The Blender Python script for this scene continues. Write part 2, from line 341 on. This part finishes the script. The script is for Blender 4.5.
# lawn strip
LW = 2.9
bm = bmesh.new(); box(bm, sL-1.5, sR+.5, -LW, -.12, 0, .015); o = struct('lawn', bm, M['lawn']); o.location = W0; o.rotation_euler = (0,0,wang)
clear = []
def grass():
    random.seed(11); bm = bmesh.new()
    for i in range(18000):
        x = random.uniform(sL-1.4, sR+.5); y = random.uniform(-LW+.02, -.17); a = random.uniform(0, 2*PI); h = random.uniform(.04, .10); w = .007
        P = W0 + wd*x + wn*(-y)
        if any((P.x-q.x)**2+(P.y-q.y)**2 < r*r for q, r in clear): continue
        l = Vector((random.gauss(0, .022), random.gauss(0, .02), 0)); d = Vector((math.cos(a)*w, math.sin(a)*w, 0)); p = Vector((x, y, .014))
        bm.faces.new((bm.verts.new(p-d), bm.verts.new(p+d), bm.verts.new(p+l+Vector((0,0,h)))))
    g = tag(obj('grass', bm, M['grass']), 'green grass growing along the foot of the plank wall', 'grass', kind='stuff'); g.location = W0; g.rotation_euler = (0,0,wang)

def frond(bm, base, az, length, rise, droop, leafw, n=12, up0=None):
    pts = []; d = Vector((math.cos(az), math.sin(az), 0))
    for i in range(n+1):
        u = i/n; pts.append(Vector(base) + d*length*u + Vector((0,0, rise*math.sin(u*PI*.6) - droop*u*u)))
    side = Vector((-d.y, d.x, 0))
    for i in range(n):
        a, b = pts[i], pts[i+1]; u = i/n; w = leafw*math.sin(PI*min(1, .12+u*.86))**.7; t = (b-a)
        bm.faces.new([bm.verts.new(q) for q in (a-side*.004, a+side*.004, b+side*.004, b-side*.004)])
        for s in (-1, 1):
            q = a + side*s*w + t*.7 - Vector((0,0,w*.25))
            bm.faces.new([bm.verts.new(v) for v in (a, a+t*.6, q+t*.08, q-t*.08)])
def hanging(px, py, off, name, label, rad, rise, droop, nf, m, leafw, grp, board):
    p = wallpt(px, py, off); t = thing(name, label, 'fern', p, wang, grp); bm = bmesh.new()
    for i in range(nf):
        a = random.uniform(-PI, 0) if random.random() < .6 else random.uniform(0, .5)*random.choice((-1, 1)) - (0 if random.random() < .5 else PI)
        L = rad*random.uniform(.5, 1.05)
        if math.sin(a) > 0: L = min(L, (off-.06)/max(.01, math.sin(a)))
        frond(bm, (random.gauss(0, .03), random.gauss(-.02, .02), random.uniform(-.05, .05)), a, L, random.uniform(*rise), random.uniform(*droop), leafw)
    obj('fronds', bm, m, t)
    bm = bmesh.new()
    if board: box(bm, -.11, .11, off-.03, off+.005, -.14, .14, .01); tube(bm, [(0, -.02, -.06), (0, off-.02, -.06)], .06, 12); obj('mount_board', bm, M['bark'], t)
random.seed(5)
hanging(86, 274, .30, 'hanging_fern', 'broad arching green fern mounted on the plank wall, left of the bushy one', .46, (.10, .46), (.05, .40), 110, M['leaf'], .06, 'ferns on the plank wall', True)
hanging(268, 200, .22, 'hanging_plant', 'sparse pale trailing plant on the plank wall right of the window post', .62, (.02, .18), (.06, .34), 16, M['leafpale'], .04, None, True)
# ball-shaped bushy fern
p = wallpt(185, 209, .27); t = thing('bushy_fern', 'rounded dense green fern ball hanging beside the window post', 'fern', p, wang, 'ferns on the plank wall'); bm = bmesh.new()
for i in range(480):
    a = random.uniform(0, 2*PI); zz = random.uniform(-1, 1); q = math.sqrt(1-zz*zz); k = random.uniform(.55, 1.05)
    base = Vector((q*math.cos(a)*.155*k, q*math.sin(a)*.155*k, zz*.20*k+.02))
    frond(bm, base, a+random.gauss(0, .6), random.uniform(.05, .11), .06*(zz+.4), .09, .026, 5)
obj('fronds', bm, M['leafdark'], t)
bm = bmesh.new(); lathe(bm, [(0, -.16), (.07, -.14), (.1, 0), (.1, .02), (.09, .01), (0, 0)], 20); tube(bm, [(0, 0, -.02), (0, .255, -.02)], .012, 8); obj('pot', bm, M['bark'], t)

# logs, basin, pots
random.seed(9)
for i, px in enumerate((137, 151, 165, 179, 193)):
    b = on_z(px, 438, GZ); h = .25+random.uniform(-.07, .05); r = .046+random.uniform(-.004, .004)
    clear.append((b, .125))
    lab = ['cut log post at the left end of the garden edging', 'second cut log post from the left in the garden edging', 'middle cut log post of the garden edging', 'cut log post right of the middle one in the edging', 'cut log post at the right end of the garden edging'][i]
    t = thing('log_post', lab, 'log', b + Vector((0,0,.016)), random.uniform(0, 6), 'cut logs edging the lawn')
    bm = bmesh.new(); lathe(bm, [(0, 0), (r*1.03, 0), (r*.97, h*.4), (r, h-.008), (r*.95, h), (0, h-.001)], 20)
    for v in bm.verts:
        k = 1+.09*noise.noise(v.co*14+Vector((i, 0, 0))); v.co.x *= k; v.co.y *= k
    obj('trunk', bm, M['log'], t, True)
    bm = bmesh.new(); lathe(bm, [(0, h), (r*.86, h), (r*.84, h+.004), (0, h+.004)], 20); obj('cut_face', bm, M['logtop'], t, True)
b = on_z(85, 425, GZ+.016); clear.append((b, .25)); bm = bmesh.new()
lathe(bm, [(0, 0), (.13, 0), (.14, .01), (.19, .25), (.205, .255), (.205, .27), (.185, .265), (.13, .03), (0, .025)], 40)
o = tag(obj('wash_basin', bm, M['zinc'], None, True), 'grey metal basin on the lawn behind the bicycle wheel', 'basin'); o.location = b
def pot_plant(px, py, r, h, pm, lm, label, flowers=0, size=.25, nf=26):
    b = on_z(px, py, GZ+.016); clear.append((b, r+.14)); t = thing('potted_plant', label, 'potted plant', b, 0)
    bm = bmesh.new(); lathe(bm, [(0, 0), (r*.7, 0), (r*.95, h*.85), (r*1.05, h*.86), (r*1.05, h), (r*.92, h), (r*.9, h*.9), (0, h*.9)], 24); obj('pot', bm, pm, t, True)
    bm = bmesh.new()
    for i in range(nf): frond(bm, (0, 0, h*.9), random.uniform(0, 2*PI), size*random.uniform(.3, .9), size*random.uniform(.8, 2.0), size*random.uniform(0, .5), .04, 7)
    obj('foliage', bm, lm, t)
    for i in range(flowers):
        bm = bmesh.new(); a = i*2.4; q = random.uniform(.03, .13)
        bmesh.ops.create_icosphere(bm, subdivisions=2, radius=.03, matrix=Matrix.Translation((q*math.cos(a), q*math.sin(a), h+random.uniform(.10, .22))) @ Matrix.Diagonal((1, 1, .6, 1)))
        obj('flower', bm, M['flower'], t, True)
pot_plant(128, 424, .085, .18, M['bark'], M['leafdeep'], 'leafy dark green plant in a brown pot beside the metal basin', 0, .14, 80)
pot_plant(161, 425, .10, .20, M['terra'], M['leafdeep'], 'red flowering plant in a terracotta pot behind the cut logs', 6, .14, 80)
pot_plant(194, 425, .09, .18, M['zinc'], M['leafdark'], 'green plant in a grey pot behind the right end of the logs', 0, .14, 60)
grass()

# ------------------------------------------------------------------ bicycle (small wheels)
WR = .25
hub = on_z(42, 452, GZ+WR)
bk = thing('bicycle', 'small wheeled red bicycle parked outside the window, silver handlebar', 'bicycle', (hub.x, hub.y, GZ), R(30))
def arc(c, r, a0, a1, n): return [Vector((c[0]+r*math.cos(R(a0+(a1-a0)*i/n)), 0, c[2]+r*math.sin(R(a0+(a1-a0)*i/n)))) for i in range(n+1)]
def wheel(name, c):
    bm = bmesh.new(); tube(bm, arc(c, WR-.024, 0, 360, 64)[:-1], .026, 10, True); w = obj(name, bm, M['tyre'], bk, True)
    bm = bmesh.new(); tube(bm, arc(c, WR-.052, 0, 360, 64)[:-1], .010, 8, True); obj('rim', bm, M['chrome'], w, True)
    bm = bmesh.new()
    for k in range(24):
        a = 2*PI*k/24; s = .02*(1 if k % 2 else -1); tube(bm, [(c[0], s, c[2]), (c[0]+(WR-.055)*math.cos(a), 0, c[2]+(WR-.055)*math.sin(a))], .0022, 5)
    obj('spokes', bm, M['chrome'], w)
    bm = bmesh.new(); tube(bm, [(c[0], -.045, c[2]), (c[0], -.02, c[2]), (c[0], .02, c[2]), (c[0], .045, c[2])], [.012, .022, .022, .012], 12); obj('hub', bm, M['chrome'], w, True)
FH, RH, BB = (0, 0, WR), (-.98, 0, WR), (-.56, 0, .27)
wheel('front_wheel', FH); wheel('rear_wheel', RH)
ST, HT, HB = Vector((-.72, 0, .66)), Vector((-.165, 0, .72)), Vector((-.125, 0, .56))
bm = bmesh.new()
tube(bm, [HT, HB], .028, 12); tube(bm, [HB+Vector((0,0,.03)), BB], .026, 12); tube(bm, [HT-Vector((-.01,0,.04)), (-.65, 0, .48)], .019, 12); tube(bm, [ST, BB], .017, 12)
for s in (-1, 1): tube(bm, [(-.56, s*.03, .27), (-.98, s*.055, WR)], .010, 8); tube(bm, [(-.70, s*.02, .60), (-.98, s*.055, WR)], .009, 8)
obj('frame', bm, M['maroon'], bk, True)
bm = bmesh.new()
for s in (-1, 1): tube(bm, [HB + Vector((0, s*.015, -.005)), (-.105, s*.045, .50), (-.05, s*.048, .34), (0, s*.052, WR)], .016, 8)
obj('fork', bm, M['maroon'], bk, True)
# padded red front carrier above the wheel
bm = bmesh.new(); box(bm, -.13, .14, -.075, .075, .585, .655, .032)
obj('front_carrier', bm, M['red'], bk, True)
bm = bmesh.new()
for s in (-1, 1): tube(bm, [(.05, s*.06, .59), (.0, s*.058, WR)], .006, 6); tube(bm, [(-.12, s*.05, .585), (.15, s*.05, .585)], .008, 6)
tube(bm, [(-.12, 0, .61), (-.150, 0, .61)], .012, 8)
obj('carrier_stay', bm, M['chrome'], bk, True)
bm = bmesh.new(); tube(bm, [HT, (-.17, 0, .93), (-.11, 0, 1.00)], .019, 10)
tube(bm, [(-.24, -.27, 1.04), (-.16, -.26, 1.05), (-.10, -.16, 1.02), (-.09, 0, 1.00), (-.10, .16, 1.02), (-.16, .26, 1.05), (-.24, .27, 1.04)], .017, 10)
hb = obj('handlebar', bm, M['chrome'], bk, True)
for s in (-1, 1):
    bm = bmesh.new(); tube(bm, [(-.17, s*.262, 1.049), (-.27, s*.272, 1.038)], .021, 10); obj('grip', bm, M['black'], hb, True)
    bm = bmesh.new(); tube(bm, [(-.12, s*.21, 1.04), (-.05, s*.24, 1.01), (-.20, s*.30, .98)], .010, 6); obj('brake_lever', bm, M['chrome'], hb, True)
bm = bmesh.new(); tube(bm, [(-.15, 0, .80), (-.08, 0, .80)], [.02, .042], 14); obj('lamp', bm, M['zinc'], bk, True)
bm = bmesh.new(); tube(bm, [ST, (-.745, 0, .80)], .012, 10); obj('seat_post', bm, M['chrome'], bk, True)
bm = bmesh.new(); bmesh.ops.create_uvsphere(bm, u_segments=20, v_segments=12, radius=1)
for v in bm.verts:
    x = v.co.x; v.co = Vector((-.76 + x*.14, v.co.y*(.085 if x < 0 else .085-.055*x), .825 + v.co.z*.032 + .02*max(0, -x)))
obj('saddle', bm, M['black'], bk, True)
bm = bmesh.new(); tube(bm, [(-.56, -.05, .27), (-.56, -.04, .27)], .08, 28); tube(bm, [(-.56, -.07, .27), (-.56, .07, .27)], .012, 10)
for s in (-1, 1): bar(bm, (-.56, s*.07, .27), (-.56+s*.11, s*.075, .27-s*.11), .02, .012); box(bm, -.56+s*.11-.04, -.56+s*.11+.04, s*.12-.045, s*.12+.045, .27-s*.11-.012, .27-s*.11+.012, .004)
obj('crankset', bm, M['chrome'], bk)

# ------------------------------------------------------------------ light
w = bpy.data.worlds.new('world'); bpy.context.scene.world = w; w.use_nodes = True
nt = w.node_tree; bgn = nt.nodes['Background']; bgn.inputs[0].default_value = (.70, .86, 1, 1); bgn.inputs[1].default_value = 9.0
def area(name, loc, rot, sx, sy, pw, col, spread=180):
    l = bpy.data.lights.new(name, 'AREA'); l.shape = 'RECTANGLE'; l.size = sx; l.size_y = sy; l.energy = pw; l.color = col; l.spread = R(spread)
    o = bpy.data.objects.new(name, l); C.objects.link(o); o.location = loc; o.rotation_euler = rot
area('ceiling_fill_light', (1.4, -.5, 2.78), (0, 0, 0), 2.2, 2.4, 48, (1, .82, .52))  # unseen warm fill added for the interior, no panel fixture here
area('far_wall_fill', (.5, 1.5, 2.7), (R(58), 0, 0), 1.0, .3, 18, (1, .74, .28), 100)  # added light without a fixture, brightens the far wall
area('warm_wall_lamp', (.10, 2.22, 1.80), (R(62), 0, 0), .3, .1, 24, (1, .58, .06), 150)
==================================================
TASK PROMPT: Copy all lines of the listing above that contain the string "from".

SOLUTION FOR THIS EXERCISE:
The Blender Python script for this scene continues. Write part 2, from line 341 on. This part finishes the script. The script is for Blender 4.5.
    lab = ['cut log post at the left end of the garden edging', 'second cut log post from the left in the garden edging', 'middle cut log post of the garden edging', 'cut log post right of the middle one in the edging', 'cut log post at the right end of the garden edging'][i]